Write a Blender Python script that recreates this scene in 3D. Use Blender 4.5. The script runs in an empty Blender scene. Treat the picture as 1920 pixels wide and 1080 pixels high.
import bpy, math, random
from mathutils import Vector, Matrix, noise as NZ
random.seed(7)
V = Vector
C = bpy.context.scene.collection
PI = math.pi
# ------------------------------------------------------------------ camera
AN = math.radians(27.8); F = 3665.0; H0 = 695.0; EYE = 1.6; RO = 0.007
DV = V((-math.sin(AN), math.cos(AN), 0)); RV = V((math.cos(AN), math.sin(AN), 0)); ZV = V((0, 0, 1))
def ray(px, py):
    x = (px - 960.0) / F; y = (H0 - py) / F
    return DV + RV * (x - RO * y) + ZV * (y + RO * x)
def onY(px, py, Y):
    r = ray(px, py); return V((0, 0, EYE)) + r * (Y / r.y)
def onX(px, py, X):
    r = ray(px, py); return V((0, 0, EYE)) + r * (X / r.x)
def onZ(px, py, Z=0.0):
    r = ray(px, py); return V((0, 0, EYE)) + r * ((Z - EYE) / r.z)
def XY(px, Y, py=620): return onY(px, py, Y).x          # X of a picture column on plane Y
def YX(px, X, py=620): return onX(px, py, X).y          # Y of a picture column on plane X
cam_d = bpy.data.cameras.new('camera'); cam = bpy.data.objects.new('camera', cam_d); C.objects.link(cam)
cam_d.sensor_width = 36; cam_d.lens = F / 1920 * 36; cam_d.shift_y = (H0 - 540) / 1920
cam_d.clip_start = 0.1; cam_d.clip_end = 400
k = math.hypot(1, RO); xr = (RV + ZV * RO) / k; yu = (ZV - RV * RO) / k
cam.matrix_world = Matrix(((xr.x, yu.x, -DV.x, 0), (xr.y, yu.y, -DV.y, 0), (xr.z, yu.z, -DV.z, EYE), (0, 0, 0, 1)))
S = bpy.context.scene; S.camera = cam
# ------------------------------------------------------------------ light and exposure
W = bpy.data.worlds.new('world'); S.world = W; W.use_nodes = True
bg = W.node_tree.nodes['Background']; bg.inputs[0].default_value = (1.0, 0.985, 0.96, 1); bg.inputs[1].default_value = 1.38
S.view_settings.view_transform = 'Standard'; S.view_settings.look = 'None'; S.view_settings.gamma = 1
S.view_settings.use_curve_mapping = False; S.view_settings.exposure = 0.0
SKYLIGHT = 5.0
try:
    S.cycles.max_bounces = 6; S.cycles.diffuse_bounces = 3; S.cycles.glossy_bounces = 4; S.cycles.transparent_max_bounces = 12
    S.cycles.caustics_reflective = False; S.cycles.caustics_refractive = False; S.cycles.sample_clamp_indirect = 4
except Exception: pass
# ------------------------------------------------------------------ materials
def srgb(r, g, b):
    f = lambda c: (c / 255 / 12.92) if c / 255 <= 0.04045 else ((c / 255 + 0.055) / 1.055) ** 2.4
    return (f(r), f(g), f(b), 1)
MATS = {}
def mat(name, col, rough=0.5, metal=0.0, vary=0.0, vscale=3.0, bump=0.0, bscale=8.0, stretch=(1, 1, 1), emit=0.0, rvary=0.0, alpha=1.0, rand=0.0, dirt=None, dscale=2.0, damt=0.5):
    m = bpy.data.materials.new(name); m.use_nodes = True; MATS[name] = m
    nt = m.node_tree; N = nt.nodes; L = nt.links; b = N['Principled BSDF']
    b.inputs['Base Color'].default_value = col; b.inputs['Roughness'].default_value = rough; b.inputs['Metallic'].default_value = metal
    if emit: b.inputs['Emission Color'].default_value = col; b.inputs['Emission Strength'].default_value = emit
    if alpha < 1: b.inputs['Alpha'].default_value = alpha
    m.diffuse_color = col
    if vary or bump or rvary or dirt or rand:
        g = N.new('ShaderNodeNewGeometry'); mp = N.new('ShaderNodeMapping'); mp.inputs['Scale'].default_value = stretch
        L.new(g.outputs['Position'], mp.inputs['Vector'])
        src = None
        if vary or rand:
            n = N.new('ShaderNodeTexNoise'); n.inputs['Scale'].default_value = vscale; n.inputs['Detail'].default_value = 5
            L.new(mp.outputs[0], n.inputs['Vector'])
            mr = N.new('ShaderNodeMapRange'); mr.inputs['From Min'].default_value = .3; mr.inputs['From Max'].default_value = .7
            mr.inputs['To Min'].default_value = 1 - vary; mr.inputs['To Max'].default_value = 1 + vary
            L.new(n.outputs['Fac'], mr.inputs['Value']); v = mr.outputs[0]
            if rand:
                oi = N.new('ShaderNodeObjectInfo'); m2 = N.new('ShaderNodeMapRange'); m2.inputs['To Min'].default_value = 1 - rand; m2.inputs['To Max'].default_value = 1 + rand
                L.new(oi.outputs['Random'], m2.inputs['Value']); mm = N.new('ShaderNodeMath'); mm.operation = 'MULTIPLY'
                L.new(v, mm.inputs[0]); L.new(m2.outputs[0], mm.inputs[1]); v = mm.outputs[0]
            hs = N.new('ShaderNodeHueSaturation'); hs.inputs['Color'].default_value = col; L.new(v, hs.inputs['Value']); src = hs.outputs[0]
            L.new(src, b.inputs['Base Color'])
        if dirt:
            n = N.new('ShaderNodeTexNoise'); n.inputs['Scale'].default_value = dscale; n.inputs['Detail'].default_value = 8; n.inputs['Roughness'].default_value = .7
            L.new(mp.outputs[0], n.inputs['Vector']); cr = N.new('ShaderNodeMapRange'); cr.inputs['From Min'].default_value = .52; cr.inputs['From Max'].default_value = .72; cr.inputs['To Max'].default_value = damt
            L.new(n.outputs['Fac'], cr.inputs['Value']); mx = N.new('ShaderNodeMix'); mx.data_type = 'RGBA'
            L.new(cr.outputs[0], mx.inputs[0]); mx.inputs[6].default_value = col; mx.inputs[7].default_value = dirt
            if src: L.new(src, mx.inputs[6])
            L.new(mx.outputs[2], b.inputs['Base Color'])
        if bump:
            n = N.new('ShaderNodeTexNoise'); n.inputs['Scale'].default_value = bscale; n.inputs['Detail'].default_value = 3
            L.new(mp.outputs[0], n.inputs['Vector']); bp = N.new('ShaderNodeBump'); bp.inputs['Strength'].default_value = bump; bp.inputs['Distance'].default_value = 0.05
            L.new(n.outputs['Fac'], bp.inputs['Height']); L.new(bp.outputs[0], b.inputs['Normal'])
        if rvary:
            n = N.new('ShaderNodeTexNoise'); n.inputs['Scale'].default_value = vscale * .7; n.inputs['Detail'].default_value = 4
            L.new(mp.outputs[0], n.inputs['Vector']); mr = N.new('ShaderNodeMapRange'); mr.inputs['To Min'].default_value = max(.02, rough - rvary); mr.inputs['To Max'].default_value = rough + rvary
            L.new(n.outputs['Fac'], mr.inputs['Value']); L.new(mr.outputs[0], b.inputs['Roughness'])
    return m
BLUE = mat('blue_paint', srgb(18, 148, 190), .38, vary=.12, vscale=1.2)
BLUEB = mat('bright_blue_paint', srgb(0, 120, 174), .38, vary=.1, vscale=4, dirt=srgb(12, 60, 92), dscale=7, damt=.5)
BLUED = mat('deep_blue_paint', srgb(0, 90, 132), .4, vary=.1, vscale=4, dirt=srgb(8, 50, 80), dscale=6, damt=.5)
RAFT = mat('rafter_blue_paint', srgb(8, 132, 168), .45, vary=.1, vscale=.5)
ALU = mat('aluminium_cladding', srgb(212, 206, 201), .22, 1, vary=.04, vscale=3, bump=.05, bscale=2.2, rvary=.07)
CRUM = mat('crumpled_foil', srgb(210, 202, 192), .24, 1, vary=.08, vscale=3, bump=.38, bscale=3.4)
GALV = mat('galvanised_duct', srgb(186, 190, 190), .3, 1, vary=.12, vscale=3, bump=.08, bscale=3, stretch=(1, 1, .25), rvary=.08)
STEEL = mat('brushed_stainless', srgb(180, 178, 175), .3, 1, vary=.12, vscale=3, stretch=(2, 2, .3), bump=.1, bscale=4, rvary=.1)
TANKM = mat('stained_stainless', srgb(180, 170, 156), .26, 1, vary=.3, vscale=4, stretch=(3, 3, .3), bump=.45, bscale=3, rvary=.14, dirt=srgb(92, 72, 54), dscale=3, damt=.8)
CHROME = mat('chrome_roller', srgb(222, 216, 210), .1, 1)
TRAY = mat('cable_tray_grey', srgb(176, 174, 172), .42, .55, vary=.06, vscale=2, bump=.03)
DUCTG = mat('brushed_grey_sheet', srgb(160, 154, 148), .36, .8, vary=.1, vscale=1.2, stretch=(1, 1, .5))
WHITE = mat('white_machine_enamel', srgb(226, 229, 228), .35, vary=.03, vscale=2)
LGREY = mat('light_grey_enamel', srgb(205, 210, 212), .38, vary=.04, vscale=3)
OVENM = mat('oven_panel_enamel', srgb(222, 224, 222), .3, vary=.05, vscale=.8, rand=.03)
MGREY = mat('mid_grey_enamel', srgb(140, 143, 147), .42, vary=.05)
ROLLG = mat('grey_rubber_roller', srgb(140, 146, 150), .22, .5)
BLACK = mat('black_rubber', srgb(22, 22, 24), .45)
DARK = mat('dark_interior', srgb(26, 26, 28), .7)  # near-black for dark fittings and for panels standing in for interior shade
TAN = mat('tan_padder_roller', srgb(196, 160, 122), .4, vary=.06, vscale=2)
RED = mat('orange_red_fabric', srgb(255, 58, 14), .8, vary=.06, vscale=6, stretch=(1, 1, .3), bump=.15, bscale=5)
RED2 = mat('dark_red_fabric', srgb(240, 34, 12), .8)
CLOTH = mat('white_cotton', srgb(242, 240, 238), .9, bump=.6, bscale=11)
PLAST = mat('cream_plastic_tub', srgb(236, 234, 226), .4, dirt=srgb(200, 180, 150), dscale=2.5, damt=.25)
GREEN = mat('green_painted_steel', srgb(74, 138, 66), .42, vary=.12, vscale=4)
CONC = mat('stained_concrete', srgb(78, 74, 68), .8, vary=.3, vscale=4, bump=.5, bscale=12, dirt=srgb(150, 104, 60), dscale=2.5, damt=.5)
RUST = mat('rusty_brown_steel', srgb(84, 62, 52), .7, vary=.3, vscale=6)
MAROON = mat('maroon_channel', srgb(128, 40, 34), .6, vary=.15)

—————

→ **TASK**
Locate the word "scene" in the data above. Copy every line carrying it.

→ **EXERCISE SOLUTION**
Write a Blender Python script that recreates this scene in 3D. Use Blender 4.5. The script runs in an empty Blender scene. Treat the picture as 1920 pixels wide and 1080 pixels high.
C = bpy.context.scene.collection
S = bpy.context.scene; S.camera = cam